▶ **Dataset records**
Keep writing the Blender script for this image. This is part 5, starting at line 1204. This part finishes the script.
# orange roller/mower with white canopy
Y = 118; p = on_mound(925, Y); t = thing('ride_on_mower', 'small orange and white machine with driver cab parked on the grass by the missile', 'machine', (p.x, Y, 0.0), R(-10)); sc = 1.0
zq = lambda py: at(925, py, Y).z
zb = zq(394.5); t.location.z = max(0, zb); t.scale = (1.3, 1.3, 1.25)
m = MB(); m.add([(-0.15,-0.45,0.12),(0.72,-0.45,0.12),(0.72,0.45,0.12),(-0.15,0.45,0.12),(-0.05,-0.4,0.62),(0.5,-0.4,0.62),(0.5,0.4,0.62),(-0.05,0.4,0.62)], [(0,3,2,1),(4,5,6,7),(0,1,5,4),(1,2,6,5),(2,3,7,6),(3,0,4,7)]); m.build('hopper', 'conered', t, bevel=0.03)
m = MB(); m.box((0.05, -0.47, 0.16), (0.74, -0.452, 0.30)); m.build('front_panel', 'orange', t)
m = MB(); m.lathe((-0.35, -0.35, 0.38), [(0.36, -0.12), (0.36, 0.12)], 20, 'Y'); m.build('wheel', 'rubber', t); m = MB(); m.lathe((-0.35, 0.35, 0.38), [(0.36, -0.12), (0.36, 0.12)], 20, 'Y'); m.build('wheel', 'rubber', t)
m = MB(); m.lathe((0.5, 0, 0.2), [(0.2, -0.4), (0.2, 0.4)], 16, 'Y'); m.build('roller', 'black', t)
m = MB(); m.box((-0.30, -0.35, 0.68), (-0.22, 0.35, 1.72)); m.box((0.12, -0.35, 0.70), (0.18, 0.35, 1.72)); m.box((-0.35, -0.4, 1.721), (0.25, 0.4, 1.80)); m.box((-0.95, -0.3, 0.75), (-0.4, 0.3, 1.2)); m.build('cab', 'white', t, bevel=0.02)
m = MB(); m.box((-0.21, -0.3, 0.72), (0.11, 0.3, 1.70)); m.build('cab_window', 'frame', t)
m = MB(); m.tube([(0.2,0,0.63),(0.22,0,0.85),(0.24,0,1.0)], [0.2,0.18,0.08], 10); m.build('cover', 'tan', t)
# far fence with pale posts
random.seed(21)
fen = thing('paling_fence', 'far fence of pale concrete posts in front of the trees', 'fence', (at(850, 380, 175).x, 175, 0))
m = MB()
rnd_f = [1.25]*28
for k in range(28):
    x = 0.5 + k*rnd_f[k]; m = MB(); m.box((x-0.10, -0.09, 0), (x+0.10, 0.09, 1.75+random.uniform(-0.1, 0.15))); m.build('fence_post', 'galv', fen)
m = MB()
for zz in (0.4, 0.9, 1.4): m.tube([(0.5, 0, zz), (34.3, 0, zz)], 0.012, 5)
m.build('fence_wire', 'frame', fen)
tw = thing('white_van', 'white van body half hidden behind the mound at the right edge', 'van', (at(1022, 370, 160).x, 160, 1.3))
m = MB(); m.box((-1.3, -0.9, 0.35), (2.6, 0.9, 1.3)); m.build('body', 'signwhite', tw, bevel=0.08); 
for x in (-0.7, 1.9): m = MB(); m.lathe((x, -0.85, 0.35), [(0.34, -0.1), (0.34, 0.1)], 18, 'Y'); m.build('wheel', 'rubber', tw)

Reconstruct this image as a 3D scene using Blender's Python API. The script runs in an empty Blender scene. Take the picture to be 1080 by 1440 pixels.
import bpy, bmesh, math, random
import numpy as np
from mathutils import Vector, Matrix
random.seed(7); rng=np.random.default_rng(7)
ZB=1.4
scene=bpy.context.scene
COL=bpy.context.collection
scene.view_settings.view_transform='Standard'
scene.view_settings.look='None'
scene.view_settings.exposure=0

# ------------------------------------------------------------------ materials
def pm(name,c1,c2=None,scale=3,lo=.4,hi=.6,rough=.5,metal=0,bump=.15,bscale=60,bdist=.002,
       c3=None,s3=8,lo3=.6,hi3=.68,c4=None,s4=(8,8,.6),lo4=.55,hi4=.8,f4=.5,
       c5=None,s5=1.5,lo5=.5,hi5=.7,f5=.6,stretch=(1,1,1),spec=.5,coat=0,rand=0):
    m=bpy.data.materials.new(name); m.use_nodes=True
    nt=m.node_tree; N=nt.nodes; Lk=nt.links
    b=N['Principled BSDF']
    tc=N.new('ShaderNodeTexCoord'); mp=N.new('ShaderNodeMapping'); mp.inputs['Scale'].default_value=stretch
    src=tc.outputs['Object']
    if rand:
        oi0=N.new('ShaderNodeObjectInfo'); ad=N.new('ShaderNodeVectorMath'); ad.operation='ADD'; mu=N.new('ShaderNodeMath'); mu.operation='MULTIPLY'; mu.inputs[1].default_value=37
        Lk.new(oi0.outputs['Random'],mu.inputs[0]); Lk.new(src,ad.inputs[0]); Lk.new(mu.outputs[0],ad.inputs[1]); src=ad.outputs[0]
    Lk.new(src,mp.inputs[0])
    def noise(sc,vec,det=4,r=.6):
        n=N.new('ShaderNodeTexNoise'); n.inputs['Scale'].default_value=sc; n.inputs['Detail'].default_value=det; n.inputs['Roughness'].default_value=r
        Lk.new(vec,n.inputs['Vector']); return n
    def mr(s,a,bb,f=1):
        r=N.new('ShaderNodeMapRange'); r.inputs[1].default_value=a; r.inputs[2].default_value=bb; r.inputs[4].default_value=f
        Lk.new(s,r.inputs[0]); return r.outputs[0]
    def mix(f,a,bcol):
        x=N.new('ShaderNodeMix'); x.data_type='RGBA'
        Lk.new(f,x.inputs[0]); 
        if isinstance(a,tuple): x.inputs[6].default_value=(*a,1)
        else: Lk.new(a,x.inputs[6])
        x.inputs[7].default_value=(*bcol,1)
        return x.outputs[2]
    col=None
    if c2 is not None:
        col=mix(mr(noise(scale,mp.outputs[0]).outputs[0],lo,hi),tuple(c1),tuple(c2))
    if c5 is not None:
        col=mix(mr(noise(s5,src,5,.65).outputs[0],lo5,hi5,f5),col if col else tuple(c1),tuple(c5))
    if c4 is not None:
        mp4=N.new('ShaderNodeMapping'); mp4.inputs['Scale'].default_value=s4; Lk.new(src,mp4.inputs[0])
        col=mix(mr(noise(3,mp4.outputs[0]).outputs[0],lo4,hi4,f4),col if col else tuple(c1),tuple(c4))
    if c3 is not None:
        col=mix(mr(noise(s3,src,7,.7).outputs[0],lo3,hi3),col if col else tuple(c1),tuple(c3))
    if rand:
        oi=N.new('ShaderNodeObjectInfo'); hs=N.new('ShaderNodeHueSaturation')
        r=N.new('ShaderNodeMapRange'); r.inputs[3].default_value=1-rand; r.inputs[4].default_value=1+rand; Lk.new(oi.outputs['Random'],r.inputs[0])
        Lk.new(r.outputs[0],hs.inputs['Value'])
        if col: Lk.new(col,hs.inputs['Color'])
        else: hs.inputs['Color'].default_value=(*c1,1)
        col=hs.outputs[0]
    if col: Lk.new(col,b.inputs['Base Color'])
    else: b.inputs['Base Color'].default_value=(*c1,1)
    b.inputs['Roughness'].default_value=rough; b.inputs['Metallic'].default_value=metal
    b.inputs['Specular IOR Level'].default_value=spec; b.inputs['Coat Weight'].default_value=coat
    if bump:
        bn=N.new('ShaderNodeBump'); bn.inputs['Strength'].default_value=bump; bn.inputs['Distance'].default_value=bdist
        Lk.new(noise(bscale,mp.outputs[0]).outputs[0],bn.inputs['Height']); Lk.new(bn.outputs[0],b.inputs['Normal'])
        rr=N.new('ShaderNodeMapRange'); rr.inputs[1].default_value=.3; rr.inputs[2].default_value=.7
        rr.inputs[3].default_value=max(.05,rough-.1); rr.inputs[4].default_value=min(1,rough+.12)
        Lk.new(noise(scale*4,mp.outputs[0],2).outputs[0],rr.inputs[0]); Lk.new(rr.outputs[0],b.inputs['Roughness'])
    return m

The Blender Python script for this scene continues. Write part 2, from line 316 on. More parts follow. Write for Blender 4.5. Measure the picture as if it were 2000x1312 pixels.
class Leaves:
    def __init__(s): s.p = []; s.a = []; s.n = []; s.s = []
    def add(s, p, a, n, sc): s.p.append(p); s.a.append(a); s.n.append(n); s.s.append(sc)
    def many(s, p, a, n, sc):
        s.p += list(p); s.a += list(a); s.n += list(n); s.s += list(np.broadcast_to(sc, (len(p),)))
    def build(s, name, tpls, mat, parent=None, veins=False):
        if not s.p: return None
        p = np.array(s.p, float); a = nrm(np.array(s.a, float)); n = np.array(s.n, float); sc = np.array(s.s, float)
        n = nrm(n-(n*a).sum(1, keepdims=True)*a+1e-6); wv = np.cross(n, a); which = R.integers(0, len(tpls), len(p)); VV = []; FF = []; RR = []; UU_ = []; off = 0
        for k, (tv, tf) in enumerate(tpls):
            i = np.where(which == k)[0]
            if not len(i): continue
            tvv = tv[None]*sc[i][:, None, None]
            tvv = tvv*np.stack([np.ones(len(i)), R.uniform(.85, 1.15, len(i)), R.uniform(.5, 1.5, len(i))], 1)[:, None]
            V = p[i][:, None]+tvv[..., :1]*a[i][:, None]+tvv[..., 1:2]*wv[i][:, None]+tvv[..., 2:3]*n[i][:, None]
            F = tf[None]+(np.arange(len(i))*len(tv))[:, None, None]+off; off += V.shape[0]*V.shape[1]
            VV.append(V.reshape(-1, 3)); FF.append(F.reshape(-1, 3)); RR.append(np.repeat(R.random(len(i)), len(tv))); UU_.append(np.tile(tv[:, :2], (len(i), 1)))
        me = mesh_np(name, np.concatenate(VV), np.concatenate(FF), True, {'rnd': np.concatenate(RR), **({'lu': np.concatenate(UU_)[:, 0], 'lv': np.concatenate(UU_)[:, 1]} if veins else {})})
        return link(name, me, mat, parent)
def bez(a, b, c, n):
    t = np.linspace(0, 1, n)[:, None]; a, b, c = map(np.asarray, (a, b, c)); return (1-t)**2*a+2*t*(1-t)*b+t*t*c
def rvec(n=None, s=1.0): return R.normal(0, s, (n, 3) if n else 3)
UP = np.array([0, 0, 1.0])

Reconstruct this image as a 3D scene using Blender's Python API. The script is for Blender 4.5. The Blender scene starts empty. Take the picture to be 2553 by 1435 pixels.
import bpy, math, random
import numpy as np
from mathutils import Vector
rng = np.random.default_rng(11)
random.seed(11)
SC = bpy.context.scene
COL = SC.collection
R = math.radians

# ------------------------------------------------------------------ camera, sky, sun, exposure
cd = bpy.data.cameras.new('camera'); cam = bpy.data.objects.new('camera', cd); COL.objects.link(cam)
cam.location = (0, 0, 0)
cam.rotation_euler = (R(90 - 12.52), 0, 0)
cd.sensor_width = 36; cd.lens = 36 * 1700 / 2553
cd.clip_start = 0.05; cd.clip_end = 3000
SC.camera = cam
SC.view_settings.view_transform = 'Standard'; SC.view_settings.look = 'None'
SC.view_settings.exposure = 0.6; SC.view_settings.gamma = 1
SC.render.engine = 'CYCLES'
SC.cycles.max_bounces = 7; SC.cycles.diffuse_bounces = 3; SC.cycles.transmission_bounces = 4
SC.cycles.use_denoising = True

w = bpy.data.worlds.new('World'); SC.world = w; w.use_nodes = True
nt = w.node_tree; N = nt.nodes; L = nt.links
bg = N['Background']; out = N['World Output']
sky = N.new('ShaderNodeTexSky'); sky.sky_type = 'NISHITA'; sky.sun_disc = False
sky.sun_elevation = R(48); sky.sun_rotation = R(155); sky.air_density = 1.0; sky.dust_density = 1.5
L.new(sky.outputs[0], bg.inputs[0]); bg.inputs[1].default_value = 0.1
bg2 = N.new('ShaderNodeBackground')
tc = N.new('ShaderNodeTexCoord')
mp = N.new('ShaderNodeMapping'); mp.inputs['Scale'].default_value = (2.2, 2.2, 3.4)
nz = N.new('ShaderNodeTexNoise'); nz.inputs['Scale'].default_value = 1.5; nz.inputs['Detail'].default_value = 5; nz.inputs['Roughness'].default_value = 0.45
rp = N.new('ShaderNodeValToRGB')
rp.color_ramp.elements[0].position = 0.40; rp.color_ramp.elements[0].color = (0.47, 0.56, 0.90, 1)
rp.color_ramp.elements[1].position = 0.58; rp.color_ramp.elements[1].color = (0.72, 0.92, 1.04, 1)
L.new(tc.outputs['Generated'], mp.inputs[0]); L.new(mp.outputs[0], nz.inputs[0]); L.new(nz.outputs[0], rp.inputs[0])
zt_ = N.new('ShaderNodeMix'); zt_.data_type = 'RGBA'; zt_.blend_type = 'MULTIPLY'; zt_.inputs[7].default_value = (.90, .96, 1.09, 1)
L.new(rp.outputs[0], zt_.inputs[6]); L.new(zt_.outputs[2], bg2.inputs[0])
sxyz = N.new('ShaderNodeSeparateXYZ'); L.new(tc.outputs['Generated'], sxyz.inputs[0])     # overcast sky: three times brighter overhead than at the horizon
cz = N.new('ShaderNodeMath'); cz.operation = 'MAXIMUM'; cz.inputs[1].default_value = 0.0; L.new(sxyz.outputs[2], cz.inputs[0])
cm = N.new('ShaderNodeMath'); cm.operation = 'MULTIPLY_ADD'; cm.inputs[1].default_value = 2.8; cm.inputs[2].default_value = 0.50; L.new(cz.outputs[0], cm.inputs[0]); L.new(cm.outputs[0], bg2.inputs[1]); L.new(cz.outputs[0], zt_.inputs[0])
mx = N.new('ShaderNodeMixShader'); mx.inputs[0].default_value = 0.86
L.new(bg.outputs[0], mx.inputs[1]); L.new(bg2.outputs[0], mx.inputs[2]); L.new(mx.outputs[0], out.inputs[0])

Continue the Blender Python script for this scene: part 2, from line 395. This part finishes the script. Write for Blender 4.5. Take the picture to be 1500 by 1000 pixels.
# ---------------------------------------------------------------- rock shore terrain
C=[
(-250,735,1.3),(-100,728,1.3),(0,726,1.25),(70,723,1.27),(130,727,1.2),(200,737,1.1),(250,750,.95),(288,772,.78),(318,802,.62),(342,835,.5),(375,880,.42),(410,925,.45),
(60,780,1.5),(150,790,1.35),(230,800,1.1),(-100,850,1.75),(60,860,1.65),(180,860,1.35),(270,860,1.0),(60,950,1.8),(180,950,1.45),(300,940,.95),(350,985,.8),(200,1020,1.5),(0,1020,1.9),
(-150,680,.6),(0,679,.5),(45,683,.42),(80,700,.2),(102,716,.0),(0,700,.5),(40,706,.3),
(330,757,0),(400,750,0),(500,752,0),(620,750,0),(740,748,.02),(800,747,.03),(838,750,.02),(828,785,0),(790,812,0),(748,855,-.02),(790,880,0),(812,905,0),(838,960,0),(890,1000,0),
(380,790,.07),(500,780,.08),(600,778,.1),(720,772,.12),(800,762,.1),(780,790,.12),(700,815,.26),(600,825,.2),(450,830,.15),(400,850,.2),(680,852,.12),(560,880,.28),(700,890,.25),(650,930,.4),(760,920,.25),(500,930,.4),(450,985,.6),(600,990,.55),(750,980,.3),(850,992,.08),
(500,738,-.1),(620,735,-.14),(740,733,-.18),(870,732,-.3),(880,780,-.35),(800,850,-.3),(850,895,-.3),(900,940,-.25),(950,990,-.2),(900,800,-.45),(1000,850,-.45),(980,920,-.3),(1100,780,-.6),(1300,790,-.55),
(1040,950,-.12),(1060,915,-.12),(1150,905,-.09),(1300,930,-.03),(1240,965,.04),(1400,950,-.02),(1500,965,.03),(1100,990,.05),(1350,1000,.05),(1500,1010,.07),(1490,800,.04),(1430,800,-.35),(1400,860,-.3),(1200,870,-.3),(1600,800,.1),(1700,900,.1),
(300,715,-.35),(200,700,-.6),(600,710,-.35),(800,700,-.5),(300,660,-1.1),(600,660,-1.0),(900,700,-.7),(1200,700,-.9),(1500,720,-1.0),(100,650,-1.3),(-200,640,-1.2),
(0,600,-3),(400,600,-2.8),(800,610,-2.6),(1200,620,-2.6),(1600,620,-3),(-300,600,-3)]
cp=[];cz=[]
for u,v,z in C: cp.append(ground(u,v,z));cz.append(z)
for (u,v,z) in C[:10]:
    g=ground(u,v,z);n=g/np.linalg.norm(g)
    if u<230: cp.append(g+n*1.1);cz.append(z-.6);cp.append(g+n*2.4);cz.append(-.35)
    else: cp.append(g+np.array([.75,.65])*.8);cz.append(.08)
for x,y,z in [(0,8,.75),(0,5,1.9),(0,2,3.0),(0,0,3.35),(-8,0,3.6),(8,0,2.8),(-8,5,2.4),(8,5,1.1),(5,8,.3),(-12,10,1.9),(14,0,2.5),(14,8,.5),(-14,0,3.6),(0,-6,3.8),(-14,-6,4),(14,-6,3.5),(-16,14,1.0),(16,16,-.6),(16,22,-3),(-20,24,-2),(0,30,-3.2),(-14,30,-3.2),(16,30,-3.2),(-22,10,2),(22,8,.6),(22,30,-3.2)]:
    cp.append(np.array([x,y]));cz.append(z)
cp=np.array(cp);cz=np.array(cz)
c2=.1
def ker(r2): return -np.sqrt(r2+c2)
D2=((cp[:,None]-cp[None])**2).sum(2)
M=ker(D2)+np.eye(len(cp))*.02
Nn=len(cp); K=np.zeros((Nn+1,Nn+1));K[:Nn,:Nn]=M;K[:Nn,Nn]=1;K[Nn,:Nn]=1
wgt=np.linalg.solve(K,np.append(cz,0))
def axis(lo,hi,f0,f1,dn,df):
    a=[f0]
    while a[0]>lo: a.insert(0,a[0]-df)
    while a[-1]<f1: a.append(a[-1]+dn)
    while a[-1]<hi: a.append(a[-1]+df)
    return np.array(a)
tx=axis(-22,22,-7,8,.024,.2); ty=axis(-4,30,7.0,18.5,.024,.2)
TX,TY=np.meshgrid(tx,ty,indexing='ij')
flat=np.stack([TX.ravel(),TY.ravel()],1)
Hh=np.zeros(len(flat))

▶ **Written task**
Identify each line of the material where the word "finishes" shows up, and copy it.

▶ **Solution to this problem**
Keep writing the Blender script for this image. This is part 5, starting at line 1204. This part finishes the script.
Continue the Blender Python script for this scene: part 2, from line 395. This part finishes the script. Write for Blender 4.5. Take the picture to be 1500 by 1000 pixels.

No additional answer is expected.